**Stored data:**
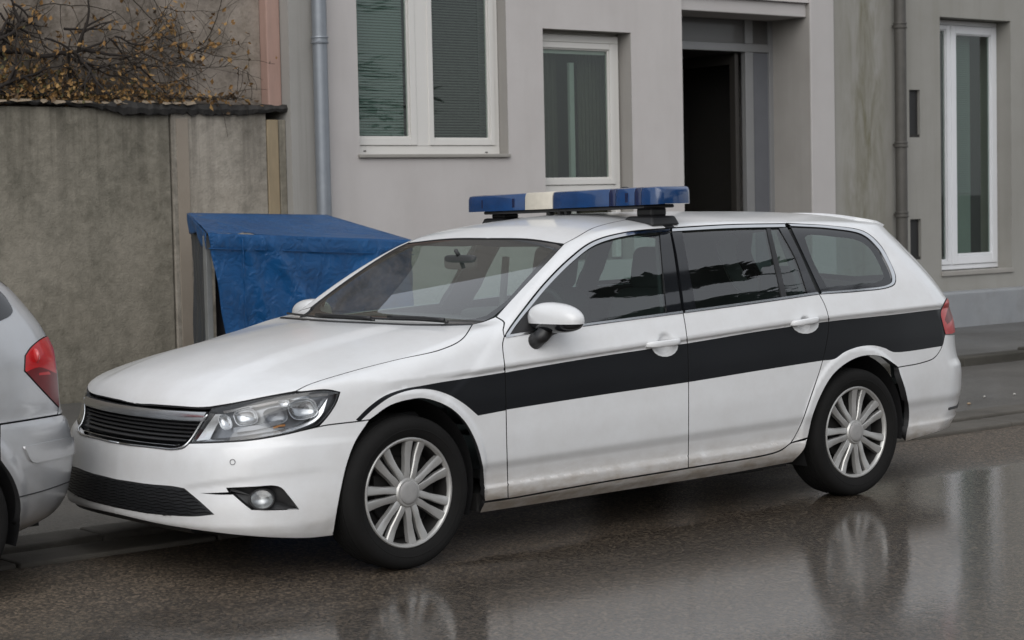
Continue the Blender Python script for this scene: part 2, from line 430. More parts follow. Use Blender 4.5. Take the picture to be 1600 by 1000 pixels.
# ------------------------------------------------------------------ materials of the place
def road_mat():
    m, nt, b = new_mat('wet_asphalt')
    v = coords(nt); s = sepz(nt)
    big = noise(nt, coords(nt, (.55, 1.3, 1)), .9, 5, .6); mid = noise(nt, v, 7, 6, .6)
    vor = N_(nt, 'ShaderNodeTexVoronoi', i_Scale=88.); nt.links.new(v, vor.inputs['Vector'])
    gr = noise(nt, v, 210, 3, .7)
    base = mixc(nt, ramp(nt, mid, [(.3, 0), (.7, 1.)]), (.058, .046, .035), (.095, .077, .059))
    col = mixc(nt, ramp(nt, vor.outputs['Color'], [(.25, 0.), (.62, .35), (.92, 1.)]), mixc(nt, .6, base, (.012, .009, .006)), mixc(nt, .55, base, (.32, .24, .165)))
    colour = col
    # standing water: more of it towards the middle of the road, less in the band beside the cars
    f = N_(nt, 'ShaderNodeMapRange', i_1=-.95, i_2=-1.9, i_3=-.06, i_4=.20); nt.links.new(s[1], f.inputs[0])
    fx = N_(nt, 'ShaderNodeMapRange', i_1=.2, i_2=3.0, i_3=.02, i_4=.22); nt.links.new(s[0], fx.inputs[0])
    sh = N_(nt, 'ShaderNodeMapRange', i_1=-.95, i_2=-.35, i_3=0., i_4=-.55); nt.links.new(s[1], sh.inputs[0])    # drier where the parked car keeps the rain off
    wetf = math_(nt, 'ADD', math_(nt, 'ADD', math_(nt, 'ADD', big, f.outputs[0]), fx.outputs[0]), sh.outputs[0])
    wet = ramp(nt, wetf, [(.02, .0), (.34, .4), (.54, 1.)])
    nt.links.new(mixc(nt, math_(nt, 'MULTIPLY', wet, .28), colour, (.010, .0085, .007)), b.inputs['Base Color'])   # soaked asphalt is darker
    nt.links.new(math_(nt, 'SUBTRACT', .62, math_(nt, 'MULTIPLY', wet, .2)), b.inputs['Roughness'])
    nt.links.new(math_(nt, 'ADD', math_(nt, 'MULTIPLY', wet, .85), .12), b.inputs['Coat Weight'])
    b.inputs['Coat IOR'].default_value = 1.36
    nt.links.new(math_(nt, 'SUBTRACT', .22, math_(nt, 'MULTIPLY', wet, .212)), b.inputs['Coat Roughness'])
    h = math_(nt, 'ADD', math_(nt, 'MULTIPLY', vor.outputs['Distance'], -.8), math_(nt, 'MULTIPLY', gr, .6))
    nt.links.new(bump(nt, h, .8, .006), b.inputs['Normal'])
    st = math_(nt, 'SUBTRACT', .43, math_(nt, 'MULTIPLY', wet, .385))
    bm = nt.nodes.new('ShaderNodeBump'); bm.inputs['Distance'].default_value = .004; nt.links.new(st, bm.inputs['Strength']); nt.links.new(h, bm.inputs['Height'])
    rip = N_(nt, 'ShaderNodeBump', i_Strength=.035, i_Distance=.02); nt.links.new(noise(nt, coords(nt, (1, 1, 1)), 26, 3, .6), rip.inputs['Height']); nt.links.new(bm.outputs[0], rip.inputs['Normal'])
    nt.links.new(rip.outputs[0], b.inputs['Coat Normal'])
    return m
def asphalt_mat(name, c1, c2, wet=.5):
    m, nt, b = new_mat(name); v = coords(nt)
    vor = N_(nt, 'ShaderNodeTexVoronoi', i_Scale=95.); nt.links.new(v, vor.inputs['Vector'])
    base = mixc(nt, ramp(nt, noise(nt, v, 1.6, 7, .62), [(.3, 0), (.7, 1.)]), c1, c2)
    nt.links.new(mixc(nt, ramp(nt, vor.outputs['Color'], [(.2, 0.), (1., .5)]), base, (.15, .14, .125)), b.inputs['Base Color'])
    b.inputs['Roughness'].default_value = .7; b.inputs['Coat IOR'].default_value = 1.35
    nt.links.new(math_(nt, 'MULTIPLY', ramp(nt, noise(nt, v, 1.1, 5), [(.35, .2), (.65, 1.)]), wet), b.inputs['Coat Weight']); b.inputs['Coat Roughness'].default_value = .22
    nt.links.new(bump(nt, vor.outputs['Distance'], .6, .006), b.inputs['Normal']); return m
def stucco(name, c1, c2, stain=None, grime=.25, bs=140, bst=.25, streak=(6, 6, .35), smin=.5, smax=.75, rough_wall=0):
    """rendered wall: uneven tone, rain streaks, fine grain"""
    m, nt, b = new_mat(name); v = coords(nt)
    c = mixc(nt, ramp(nt, noise(nt, v, 1.3, 7, .6), [(.3, 0.), (.7, 1.)]), c1, c2)
    st = ramp(nt, noise(nt, coords(nt, streak), 1.0, 7, .65), [(smin, 0.), (smax, 1.)])
    c = mixc(nt, math_(nt, 'MULTIPLY', st, grime), c, stain or [x*.45 for x in c1])
    sp = ramp(nt, noise(nt, v, 38, 5, .65), [(.62, 0.), (.78, 1.)]); c = mixc(nt, math_(nt, 'MULTIPLY', sp, grime*.5), c, [x*.5 for x in c1])
    if rough_wall:
        fine = ramp(nt, noise(nt, v, 11, 8, .72, .4), [(.36, 0.), (.66, 1.)]); c = mixc(nt, math_(nt, 'MULTIPLY', fine, .38), c, [min(1, x*1.55) for x in c2])
        pit = ramp(nt, noise(nt, v, 55, 6, .7), [(.58, 0.), (.70, 1.)]); c = mixc(nt, math_(nt, 'MULTIPLY', pit, .45), c, [x*.40 for x in c1])
        zt = N_(nt, 'ShaderNodeMapRange', i_1=1.2, i_2=2.25, i_3=0., i_4=1.); nt.links.new(sepz(nt)[2], zt.inputs[0])
        run = ramp(nt, noise(nt, coords(nt, (9, 9, .25)), 1.5, 5, .6), [(.46, 0.), (.62, 1.)]); c = mixc(nt, math_(nt, 'MULTIPLY', math_(nt, 'MULTIPLY', run, zt.outputs[0]), rough_wall), c, [x*.42 for x in c1])
    nt.links.new(c, b.inputs['Base Color']); b.inputs['Roughness'].default_value = .9; b.inputs['Specular IOR Level'].default_value = .25
    nt.links.new(bump(nt, math_(nt, 'ADD', noise(nt, v, bs, 5, .6), math_(nt, 'MULTIPLY', noise(nt, v, 9, 4), 1.5)), bst, .006), b.inputs['Normal']); return m
grey_stucco = stucco('grey_render', (.475, .448, .435), (.525, .50, .487), grime=.16, stain=(.30, .28, .26), streak=(3, 3, .5))
strip_stucco = stucco('pale_grey_render', (.30, .29, .27), (.345, .335, .315), stain=(.16, .15, .13), grime=.35, streak=(14, 14, .3))
column_stucco = stucco('light_render', (.44, .42, .41), (.48, .46, .45), grime=.06)
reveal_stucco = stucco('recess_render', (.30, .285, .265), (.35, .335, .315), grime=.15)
def right_mat():
    m = stucco('weathered_grey_render', (.27, .262, .238), (.315, .307, .285), stain=(.13, .125, .085), grime=.2); nt = m.node_tree; b = nt.nodes['Principled BSDF']
    src = b.inputs['Base Color'].links[0].from_socket; s = sepz(nt)
    # algae streak below the gutter joint
    dx = math_(nt, 'ABSOLUTE', math_(nt, 'SUBTRACT', s[0], 10.92)); k = N_(nt, 'ShaderNodeMapRange', i_1=.48, i_2=.05, i_3=0., i_4=1.); nt.links.new(dx, k.inputs[0])
    n = ramp(nt, noise(nt, coords(nt, (4, 4, .8)), 1.6, 8, .68, .6), [(.38, 0.), (.68, 1.)])
    f = math_(nt, 'MULTIPLY', math_(nt, 'MULTIPLY', k.outputs[0], n), .85)
    nt.links.new(mixc(nt, f, src, (.125, .115, .065)), b.inputs['Base Color']); return m
right_stucco = right_mat()
plinth_mat = stucco('plinth_concrete', (.25, .262, .275), (.31, .32, .33), stain=(.15, .14, .13), grime=.5, bst=.5, streak=(1.6, 1.6, 1.6))
concrete_l = stucco('stained_concrete', (.168, .152, .120), (.258, .236, .194), stain=(.070, .066, .050), grime=.7, streak=(2.4, 2.4, 1.3), bst=.9, bs=60, smin=.38, smax=.66, rough_wall=.5)
concrete_r = stucco('pale_stained_concrete', (.24, .212, .175), (.34, .31, .265), stain=(.085, .08, .064), grime=.8, streak=(3, 3, 1.1), bst=.9, bs=60, smin=.40, smax=.66, rough_wall=.5)
old_plaster = stucco('old_plaster', (.20, .168, .132), (.31, .27, .235), stain=(.060, .050, .038), grime=.8, streak=(2.2, 2.2, 1.2), bst=1., bs=40, smin=.36, smax=.62, rough_wall=.001)
pink_plaster = stucco('pink_plaster', (.36, .235, .195), (.42, .285, .24), stain=(.17, .13, .11), grime=.45, streak=(9, 9, .9))
ochre_plaster = stucco('ochre_plaster', (.27, .215, .14), (.33, .265, .175), stain=(.16, .13, .09), grime=.4, streak=(9, 9, 2))
tar = simple('tarred_edge', (.022, .020, .018), .75, bumpy=.6, bscale=45, vary=.5, vscale=12)
white_frame = simple('white_window_frame', (.66, .645, .615), .45, vary=.05, vscale=3)
white_frame2 = simple('white_door_frame', (.72, .73, .75), .4, vary=.05, vscale=3)
alu_frame = simple('grey_aluminium', (.26, .262, .265), .45, metal=.3, vary=.08)
sill_stone = simple('window_sill', (.30, .285, .26), .7, vary=.15)
zinc = simple('zinc_pipe', (.25, .27, .295), .45, metal=.45, vary=.22, vscale=7)
pipe_dark = simple('weathered_pipe', (.085, .080, .072), .6, metal=.2, vary=.3, vscale=8)
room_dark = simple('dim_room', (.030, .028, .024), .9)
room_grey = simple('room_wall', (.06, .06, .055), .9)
blind_pale = simple('blind_slats', (.19, .225, .215), .6, vary=.05)
blind_grey = simple('blind_slats_grey', (.12, .122, .115), .7, vary=.05)
curtain_mat = simple('net_curtain', (.045, .044, .03), .95, vary=.35, vscale=12)
transom_mat = simple('grey_panel', (.090, .088, .086), .35, coat=.3)
sidelight_mat = simple('side_light_glass', (.12, .125, .14), .2, coat=.5)
kerb_dark = stucco('mossy_kerb', (.045, .042, .035), (.075, .07, .06), grime=.6, streak=(3, 3, 3), bst=.6)
kerb_stone = stucco('kerb_stone', (.085, .078, .068), (.13, .12, .105), grime=.5, streak=(3, 3, 3), bst=.5)

# ------------------------------------------------------------------ ground
def sheet(name, x0, x1, y0, y1, z, mat, kind='structure'):
    return tag(mesh_obj(name, [(x0, y0, z), (x1, y0, z), (x1, y1, z), (x0, y1, z)], [(0, 1, 2, 3)], mat, smooth=False), kind=kind)
sheet('ground', -400, 400, -400, 400, -.02, asphalt_mat('far_ground', (.05, .048, .043), (.07, .066, .06)))
sheet('road', -80, 120, -9, .50, 0, road_mat())
sheet('parking_strip', -80, 120, .50, 3.30, .002, asphalt_mat('damp_asphalt', (.050, .046, .041), (.085, .079, .071), .55))
pv = MB().box(-80, 120, 3.50, 6.4, -.05, .07).build('pavement', asphalt_mat('pavement_asphalt', (.050, .049, .047), (.080, .078, .075), .6)); tag(pv, kind='structure')
kr = tag(empty('flush_kerb', (0, .6, 0)), kind='structure')
rr = random.Random(5)
def stones(root, y0, y1, x0, x1, step, h, lean=.004, mat=None):
    base = None; x = x0
    while x < x1:
        if base is None:
            mb = MB(); mb.box(0, step-.014, y0, y1, -.05, h); base = mb.build('kerb_stone', mat or kerb_stone, None, bevel=.012); o = base
        else: o = base.copy(); COL.objects.link(o)
        o.parent = root; o.location = (x-root.location.x, rr.uniform(-.008, .008)-root.location.y, rr.uniform(-lean, lean)); o.rotation_euler = (rr.uniform(-.006, .006), rr.uniform(-.002, .002), rr.uniform(-.003, .003)); x += step
stones(kr, .34, .62, -4.1, 14, .98, .026); stones(kr, .645, .90, -4.6, 14, 1.0, .040)
k2 = tag(empty('pavement_kerb', (0, 3.4, 0)), kind='structure'); stones(k2, 3.30, 3.49, -4, 18, 1.0, .080, mat=kerb_dark)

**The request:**
Each line from the line containing "room_dark = simple('dim_room', (.030, .028, .024), .9)" through the line containing "3, 3), bst=.5)" is to be transcribed exactly, and no other line.

**Expected output:**
room_dark = simple('dim_room', (.030, .028, .024), .9)
room_grey = simple('room_wall', (.06, .06, .055), .9)
blind_pale = simple('blind_slats', (.19, .225, .215), .6, vary=.05)
blind_grey = simple('blind_slats_grey', (.12, .122, .115), .7, vary=.05)
curtain_mat = simple('net_curtain', (.045, .044, .03), .95, vary=.35, vscale=12)
transom_mat = simple('grey_panel', (.090, .088, .086), .35, coat=.3)
sidelight_mat = simple('side_light_glass', (.12, .125, .14), .2, coat=.5)
kerb_dark = stucco('mossy_kerb', (.045, .042, .035), (.075, .07, .06), grime=.6, streak=(3, 3, 3), bst=.6)
kerb_stone = stucco('kerb_stone', (.085, .078, .068), (.13, .12, .105), grime=.5, streak=(3, 3, 3), bst=.5)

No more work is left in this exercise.